Records with scene code:
────────
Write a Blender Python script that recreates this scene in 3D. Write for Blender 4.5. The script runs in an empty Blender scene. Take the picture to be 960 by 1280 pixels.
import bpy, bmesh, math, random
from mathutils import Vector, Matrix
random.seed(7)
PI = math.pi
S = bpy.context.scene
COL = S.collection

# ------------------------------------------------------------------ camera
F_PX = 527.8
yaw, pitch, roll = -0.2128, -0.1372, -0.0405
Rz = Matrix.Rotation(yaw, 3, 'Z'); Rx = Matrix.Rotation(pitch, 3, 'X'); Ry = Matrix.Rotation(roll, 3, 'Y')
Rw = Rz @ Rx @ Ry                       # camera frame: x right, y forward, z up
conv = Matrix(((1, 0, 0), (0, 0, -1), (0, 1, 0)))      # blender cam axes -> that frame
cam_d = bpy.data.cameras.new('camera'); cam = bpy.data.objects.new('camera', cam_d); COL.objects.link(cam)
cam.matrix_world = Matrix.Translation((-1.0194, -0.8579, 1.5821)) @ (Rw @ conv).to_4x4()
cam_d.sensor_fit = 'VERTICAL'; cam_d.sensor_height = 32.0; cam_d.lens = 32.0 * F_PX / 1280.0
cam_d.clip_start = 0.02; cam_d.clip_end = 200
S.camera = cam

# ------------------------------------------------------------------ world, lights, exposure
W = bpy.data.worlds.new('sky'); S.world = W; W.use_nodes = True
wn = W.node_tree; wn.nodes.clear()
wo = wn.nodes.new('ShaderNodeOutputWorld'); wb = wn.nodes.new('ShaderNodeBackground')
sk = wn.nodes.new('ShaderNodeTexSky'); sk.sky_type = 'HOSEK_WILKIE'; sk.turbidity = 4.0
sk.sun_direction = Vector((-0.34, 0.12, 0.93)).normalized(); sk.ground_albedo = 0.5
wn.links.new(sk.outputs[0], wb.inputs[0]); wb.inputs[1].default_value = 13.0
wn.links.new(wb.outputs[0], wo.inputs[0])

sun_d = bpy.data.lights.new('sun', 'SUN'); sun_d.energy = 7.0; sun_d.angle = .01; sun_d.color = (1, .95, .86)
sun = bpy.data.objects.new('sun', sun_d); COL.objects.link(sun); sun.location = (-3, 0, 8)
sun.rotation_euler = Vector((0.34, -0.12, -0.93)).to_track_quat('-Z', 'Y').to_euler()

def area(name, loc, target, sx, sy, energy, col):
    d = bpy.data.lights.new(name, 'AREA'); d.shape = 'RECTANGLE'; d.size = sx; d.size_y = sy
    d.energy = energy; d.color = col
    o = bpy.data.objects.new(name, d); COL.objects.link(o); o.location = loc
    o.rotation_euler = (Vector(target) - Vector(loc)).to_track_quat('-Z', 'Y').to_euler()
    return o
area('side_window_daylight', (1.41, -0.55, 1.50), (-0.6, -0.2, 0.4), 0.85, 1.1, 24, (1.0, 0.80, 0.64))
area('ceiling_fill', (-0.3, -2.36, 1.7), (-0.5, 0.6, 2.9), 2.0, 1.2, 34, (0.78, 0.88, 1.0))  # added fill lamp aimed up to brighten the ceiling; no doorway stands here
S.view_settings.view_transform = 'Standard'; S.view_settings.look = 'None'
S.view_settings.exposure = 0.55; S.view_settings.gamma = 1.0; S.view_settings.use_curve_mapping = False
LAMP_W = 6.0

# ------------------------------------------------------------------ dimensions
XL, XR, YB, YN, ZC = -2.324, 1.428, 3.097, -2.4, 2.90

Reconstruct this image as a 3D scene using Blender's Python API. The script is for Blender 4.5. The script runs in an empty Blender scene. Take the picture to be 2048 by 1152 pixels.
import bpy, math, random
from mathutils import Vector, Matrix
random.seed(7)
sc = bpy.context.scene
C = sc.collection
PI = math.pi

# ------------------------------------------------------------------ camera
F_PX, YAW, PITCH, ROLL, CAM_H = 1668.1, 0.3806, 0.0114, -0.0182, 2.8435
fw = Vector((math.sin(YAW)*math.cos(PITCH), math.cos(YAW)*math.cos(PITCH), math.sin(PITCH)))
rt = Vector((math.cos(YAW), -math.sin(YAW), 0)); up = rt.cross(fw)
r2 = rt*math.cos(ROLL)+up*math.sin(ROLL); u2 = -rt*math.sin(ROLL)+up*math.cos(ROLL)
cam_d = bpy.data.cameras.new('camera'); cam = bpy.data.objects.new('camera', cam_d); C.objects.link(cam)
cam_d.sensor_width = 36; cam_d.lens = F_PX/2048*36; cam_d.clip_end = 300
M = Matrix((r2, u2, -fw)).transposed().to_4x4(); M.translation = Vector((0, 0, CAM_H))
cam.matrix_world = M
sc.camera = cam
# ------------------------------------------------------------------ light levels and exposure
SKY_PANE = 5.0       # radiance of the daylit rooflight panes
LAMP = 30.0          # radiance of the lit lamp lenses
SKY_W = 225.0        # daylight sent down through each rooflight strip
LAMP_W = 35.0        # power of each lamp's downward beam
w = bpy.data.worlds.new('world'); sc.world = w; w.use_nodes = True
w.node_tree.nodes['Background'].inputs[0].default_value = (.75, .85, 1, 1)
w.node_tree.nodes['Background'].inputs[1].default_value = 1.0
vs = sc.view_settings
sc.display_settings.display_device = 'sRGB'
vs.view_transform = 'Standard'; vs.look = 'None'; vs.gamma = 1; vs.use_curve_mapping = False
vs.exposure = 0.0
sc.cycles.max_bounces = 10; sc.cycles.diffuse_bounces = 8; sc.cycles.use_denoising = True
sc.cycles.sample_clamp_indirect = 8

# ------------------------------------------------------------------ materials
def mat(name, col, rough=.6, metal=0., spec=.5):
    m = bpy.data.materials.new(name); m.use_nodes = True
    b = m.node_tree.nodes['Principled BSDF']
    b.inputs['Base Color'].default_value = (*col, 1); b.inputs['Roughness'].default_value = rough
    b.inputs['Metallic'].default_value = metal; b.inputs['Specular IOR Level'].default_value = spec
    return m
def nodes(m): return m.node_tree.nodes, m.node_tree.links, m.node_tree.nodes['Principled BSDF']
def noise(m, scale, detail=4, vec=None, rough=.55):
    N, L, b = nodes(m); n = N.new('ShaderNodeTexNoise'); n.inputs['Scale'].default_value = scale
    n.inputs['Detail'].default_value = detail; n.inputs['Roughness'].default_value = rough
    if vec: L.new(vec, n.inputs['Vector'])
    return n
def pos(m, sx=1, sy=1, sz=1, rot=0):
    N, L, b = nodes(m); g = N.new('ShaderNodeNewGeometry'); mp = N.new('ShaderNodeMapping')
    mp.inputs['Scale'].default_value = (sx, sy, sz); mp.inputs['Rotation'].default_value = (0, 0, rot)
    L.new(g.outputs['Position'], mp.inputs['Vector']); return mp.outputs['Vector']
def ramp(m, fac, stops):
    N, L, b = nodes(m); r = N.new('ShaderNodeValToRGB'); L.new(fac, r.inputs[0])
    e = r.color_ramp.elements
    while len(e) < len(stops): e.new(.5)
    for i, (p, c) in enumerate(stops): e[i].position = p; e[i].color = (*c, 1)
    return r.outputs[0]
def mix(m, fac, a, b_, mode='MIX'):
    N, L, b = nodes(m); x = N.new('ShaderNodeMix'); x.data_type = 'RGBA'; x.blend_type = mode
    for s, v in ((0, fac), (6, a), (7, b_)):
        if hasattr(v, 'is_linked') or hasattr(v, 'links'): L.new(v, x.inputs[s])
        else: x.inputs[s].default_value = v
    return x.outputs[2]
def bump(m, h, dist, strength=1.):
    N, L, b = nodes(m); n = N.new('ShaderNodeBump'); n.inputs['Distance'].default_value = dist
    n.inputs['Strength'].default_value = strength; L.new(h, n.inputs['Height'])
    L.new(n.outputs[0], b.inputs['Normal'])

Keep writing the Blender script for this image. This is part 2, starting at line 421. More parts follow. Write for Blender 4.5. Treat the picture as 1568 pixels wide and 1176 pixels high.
────────
Exercise directions: Quote the lines that begin at the line containing "Reconstruct this image" and end at the line containing "sc.cycles.sample_clamp_indirect = 8", keeping both of those lines.

The reply:
Reconstruct this image as a 3D scene using Blender's Python API. The script is for Blender 4.5. The script runs in an empty Blender scene. Take the picture to be 2048 by 1152 pixels.
import bpy, math, random
from mathutils import Vector, Matrix
random.seed(7)
sc = bpy.context.scene
C = sc.collection
PI = math.pi

# ------------------------------------------------------------------ camera
F_PX, YAW, PITCH, ROLL, CAM_H = 1668.1, 0.3806, 0.0114, -0.0182, 2.8435
fw = Vector((math.sin(YAW)*math.cos(PITCH), math.cos(YAW)*math.cos(PITCH), math.sin(PITCH)))
rt = Vector((math.cos(YAW), -math.sin(YAW), 0)); up = rt.cross(fw)
r2 = rt*math.cos(ROLL)+up*math.sin(ROLL); u2 = -rt*math.sin(ROLL)+up*math.cos(ROLL)
cam_d = bpy.data.cameras.new('camera'); cam = bpy.data.objects.new('camera', cam_d); C.objects.link(cam)
cam_d.sensor_width = 36; cam_d.lens = F_PX/2048*36; cam_d.clip_end = 300
M = Matrix((r2, u2, -fw)).transposed().to_4x4(); M.translation = Vector((0, 0, CAM_H))
cam.matrix_world = M
sc.camera = cam
# ------------------------------------------------------------------ light levels and exposure
SKY_PANE = 5.0       # radiance of the daylit rooflight panes
LAMP = 30.0          # radiance of the lit lamp lenses
SKY_W = 225.0        # daylight sent down through each rooflight strip
LAMP_W = 35.0        # power of each lamp's downward beam
w = bpy.data.worlds.new('world'); sc.world = w; w.use_nodes = True
w.node_tree.nodes['Background'].inputs[0].default_value = (.75, .85, 1, 1)
w.node_tree.nodes['Background'].inputs[1].default_value = 1.0
vs = sc.view_settings
sc.display_settings.display_device = 'sRGB'
vs.view_transform = 'Standard'; vs.look = 'None'; vs.gamma = 1; vs.use_curve_mapping = False
vs.exposure = 0.0
sc.cycles.max_bounces = 10; sc.cycles.diffuse_bounces = 8; sc.cycles.use_denoising = True
sc.cycles.sample_clamp_indirect = 8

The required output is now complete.